→ **Source records**

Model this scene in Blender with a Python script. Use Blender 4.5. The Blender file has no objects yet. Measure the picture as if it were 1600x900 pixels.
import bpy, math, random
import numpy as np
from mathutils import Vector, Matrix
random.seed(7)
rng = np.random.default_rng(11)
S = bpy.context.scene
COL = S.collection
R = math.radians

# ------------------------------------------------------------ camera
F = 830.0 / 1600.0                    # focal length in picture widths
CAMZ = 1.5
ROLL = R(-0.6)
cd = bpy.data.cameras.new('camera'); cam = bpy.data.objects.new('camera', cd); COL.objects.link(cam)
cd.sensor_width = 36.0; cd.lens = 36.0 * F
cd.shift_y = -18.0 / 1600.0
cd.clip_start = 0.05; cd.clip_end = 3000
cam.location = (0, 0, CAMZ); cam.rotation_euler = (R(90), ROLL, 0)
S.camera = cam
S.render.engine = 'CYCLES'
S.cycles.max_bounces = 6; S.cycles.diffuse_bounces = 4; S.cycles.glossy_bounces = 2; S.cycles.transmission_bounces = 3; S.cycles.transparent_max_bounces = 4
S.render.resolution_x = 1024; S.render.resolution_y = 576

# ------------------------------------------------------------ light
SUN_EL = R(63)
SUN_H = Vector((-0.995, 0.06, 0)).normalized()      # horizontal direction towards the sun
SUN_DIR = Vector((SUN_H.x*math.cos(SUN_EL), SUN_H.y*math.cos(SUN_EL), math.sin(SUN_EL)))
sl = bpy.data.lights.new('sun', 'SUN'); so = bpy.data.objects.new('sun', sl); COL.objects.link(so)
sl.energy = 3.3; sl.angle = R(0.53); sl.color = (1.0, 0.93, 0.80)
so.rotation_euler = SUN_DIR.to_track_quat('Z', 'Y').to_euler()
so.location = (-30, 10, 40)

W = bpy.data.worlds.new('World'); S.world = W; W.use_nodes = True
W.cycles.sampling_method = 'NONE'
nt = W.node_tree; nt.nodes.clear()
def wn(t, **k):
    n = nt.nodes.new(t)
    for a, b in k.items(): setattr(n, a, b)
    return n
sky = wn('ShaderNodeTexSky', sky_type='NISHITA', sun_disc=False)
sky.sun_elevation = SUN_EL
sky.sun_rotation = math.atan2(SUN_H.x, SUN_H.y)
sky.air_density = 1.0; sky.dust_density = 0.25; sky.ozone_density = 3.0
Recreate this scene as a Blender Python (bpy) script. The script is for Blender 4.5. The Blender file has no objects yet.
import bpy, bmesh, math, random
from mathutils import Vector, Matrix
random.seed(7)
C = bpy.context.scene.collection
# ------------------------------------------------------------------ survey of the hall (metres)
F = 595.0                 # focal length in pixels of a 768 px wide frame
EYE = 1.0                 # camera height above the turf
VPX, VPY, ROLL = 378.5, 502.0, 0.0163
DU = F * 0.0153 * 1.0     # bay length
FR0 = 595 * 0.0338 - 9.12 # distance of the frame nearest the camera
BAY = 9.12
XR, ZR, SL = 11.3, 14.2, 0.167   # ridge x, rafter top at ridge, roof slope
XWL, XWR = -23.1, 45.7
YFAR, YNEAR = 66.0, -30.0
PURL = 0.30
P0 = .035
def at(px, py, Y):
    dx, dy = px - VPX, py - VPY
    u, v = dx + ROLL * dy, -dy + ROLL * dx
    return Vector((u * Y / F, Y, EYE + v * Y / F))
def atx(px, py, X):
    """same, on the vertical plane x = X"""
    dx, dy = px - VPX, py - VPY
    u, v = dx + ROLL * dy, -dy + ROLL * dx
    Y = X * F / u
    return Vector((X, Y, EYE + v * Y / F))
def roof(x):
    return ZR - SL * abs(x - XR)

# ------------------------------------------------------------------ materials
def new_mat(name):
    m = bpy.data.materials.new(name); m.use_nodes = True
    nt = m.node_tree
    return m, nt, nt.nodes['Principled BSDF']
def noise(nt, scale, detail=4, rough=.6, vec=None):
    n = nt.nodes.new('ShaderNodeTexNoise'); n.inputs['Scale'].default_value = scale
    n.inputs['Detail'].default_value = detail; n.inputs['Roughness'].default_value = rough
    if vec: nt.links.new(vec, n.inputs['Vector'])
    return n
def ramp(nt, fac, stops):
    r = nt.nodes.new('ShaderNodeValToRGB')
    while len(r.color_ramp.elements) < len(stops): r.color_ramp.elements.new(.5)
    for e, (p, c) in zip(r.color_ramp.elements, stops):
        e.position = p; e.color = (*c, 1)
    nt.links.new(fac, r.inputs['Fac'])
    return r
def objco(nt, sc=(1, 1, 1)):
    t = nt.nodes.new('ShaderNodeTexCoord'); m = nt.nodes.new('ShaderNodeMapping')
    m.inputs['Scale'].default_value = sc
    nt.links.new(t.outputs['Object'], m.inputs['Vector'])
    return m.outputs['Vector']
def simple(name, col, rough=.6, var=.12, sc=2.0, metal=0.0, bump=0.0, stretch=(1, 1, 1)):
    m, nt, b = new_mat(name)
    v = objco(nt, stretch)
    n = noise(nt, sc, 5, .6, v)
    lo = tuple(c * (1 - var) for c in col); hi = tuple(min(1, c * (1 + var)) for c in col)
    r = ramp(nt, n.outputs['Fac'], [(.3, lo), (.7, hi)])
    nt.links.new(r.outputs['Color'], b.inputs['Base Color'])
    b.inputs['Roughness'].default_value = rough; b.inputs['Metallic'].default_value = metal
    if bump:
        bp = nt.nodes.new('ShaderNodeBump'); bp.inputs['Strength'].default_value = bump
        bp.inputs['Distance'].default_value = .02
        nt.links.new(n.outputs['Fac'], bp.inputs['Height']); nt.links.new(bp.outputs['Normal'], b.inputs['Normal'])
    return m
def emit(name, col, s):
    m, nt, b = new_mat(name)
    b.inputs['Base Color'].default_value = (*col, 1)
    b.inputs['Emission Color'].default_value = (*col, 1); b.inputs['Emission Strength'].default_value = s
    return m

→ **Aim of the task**
Please copy only the lines between the first line of the entries and the line with "R = math.radians", keeping those two end lines as well, exactly as written.

→ **Written answer**
Model this scene in Blender with a Python script. Use Blender 4.5. The Blender file has no objects yet. Measure the picture as if it were 1600x900 pixels.
import bpy, math, random
import numpy as np
from mathutils import Vector, Matrix
random.seed(7)
rng = np.random.default_rng(11)
S = bpy.context.scene
COL = S.collection
R = math.radians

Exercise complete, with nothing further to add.